### WRITTEN INSTRUCTION
For each line that holds "scene", copy the line out.

[DATA EXCERPT start]

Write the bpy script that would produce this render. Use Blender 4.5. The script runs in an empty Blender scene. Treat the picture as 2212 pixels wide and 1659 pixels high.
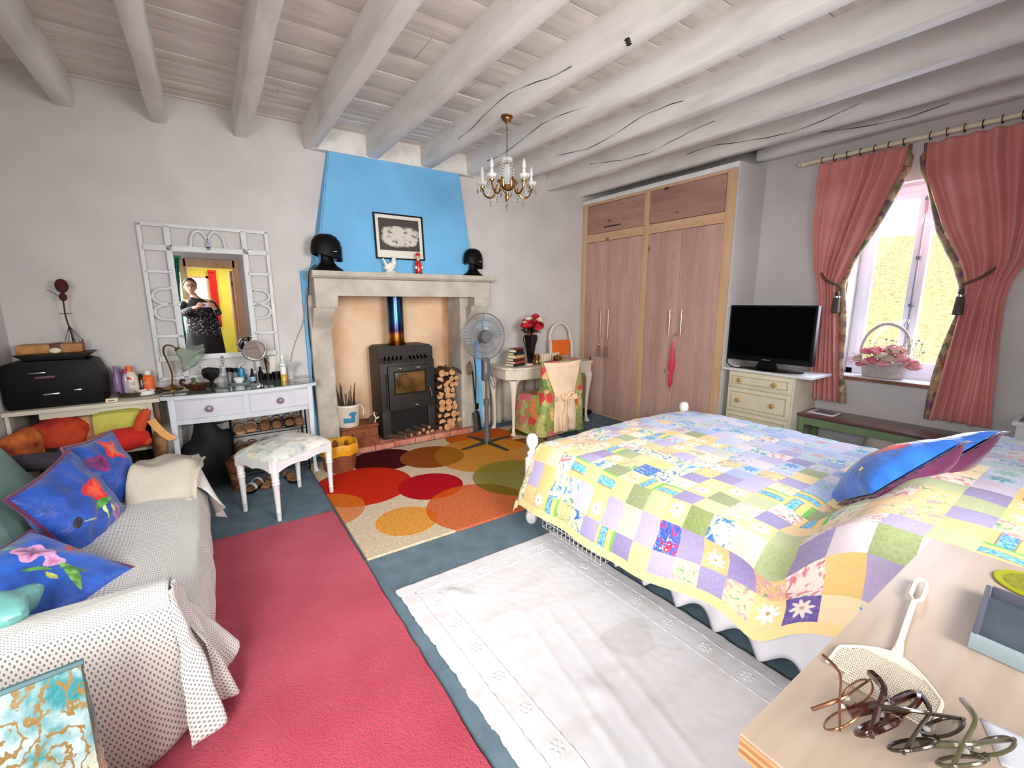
import bpy, bmesh, math, random
from mathutils import Vector, Matrix, Euler, noise as mnoise
random.seed(7)
S = bpy.context.scene
COL = S.collection
PI = math.pi
# ------------------------------------------------------------------ camera, world, lights, exposure
cam_d = bpy.data.cameras.new('camera'); cam = bpy.data.objects.new('camera', cam_d); COL.objects.link(cam); S.camera = cam
cam_d.sensor_fit = 'HORIZONTAL'; cam_d.sensor_width = 36; cam_d.lens = 952.06/2212*36; cam_d.clip_start = .02
_y, _p, _r = math.radians(34.3033), math.radians(10.6556), math.radians(-.1118)
_f = Vector((math.sin(_y)*math.cos(_p), math.cos(_y)*math.cos(_p), -math.sin(_p)))
_ri = Vector((math.cos(_y), -math.sin(_y), 0)); _u = _ri.cross(_f)
_r2 = _ri*math.cos(_r)+_u*math.sin(_r); _u2 = -_ri*math.sin(_r)+_u*math.cos(_r)
cam.matrix_world = Matrix(((_r2.x, _u2.x, -_f.x, 0), (_r2.y, _u2.y, -_f.y, 0), (_r2.z, _u2.z, -_f.z, 1.5), (0, 0, 0, 1)))
W = bpy.data.worlds.new('sky'); S.world = W; W.use_nodes = True
_bg = W.node_tree.nodes['Background']; _bg.inputs[0].default_value = (.86, .93, 1, 1); _bg.inputs[1].default_value = 2.4
def area(name, loc, target, sx, sy, power, col, spread=180):
    l = bpy.data.lights.new(name, 'AREA'); l.shape = 'RECTANGLE'; l.size = sx; l.size_y = sy; l.energy = power; l.color = col; l.spread = math.radians(spread)
    o = bpy.data.objects.new(name, l); COL.objects.link(o); o.location = loc
    o.rotation_euler = (Vector(target)-Vector(loc)).to_track_quat('-Z', 'Y').to_euler()
    return o
area('added_left_light', (-1.2, .12, 1.72), (1.35, 1.15, .0), .8, 1.1, 34, (1, .985, .96), 125)  # added lamp at an invented left window, sets the light direction
area('rear_window_light', (-.72, -.70, 1.6), (1.4, 2.4, .1), .74, 1.1, 52, (1, .98, .95), 115)
area('added_desk_light', (1.4, -.70, 1.8), (2.0, 4.4, 1.2), 1.2, 1.0, 40, (1, .985, .97), 100)  # added lamp at an invented window above the desk
area('right_window_light', (5.02, 1.2, 1.65), (2, 1.5, .6), .7, 1.5, 60, (.70, .79, 1), 150)
_s = bpy.data.lights.new('sun', 'SUN'); _s.energy = 1.7; _s.angle = .02; _s.color = (1, .96, .88)
_so = bpy.data.objects.new('sun', _s); COL.objects.link(_so); _so.location = (20, 20, 20); _so.rotation_euler = Vector((0, -.62, -.78)).to_track_quat('-Z', 'Y').to_euler()
S.cycles.max_bounces = 7; S.cycles.diffuse_bounces = 4; S.cycles.glossy_bounces = 3; S.cycles.transmission_bounces = 4; S.cycles.transparent_max_bounces = 10
S.view_settings.view_transform = 'Standard'; S.view_settings.look = 'None'; S.view_settings.gamma = 1; S.view_settings.use_curve_mapping = False
S.view_settings.exposure = .13
# ------------------------------------------------------------------ materials
def C(r, g, b):
    return tuple((v/255/12.92 if v/255 <= .04045 else ((v/255+.055)/1.055)**2.4) for v in (r, g, b))+(1,)
class NT:
    def __init__(s, name):
        s.m = bpy.data.materials.new(name); s.m.use_nodes = True; s.t = s.m.node_tree; s.b = s.t.nodes['Principled BSDF']
    def n(s, typ, ins=None, **kw):
        nd = s.t.nodes.new(typ)
        for k, v in kw.items(): setattr(nd, k, v)
        for k, v in (ins or {}).items():
            i = nd.inputs[k]
            if hasattr(v, 'outputs'): v = v.outputs[0]
            if isinstance(v, bpy.types.NodeSocket): s.t.links.new(v, i)
            else: i.default_value = v
        return nd
    def l(s, a, b):
        s.t.links.new(a.outputs[0] if hasattr(a, 'outputs') else a, b)
    def mth(s, op, a, b=0., c=0.):
        return s.n('ShaderNodeMath', {0: a, 1: b, 2: c}, operation=op)
    def mix(s, f, a, b, mode='MIX'):
        nd = s.n('ShaderNodeMix', {0: f}, data_type='RGBA', blend_type=mode)
        for k, v in ((6, a), (7, b)):
            if hasattr(v, 'outputs'): v = v.outputs[2] if v.bl_idname == 'ShaderNodeMix' else v.outputs[0]
            if isinstance(v, bpy.types.NodeSocket): s.t.links.new(v, nd.inputs[k])
            else: nd.inputs[k].default_value = v
        return nd
    def col(s, nd): s.t.links.new(nd.outputs[2] if getattr(nd, 'bl_idname', '') == 'ShaderNodeMix' else (nd.outputs[0] if hasattr(nd, 'outputs') else nd), s.b.inputs['Base Color'])
    def ramp(s, f, lo, hi):
        return s.n('ShaderNodeMapRange', {0: f, 1: lo, 2: hi})
    def bump(s, h, st, dist=.01):
        b = s.n('ShaderNodeBump', {'Height': h, 'Strength': st, 'Distance': dist}); s.l(b, s.b.inputs['Normal'])
def noise_of(t, scale, detail=3, coord='Object', stretch=None, rough=.55):
    tc = t.n('ShaderNodeTexCoord'); v = tc.outputs[coord]
    if stretch: v = t.n('ShaderNodeMapping', {'Vector': v, 'Scale': stretch})
    return t.n('ShaderNodeTexNoise', {'Vector': v, 'Scale': scale, 'Detail': detail, 'Roughness': rough})
def mat(name, col, rough=.6, metal=0, var=0, col2=None, scale=6, stretch=None, bump=0, bscale=60, trans=0, ior=1.45, coat=0, sheen=0, emit=None, alpha=1, bdist=.01, lo=.35, hi=.65, spec=.5):
    t = NT(name); b = t.b
    b.inputs['Base Color'].default_value = C(*col); b.inputs['Roughness'].default_value = rough; b.inputs['Metallic'].default_value = metal
    b.inputs['Specular IOR Level'].default_value = spec
    if trans: b.inputs['Transmission Weight'].default_value = trans; b.inputs['IOR'].default_value = ior
    if coat: b.inputs['Coat Weight'].default_value = coat
    if sheen: b.inputs['Sheen Weight'].default_value = sheen
    if alpha < 1: b.inputs['Alpha'].default_value = alpha
    if emit: b.inputs['Emission Color'].default_value = C(*emit[:3]); b.inputs['Emission Strength'].default_value = emit[3]
    if var or col2:
        c2 = col2 or tuple(max(0, v*(1-var)) for v in col)
        nz = noise_of(t, scale, 4, stretch=stretch)
        t.col(t.mix(t.ramp(nz, lo, hi), C(*col), C(*c2)))
    if bump:
        t.bump(noise_of(t, bscale, 3, stretch=stretch), bump, bdist)
    return t.m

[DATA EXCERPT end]

### ANSWER TO THIS EXERCISE
Write the bpy script that would produce this render. Use Blender 4.5. The script runs in an empty Blender scene. Treat the picture as 2212 pixels wide and 1659 pixels high.
S = bpy.context.scene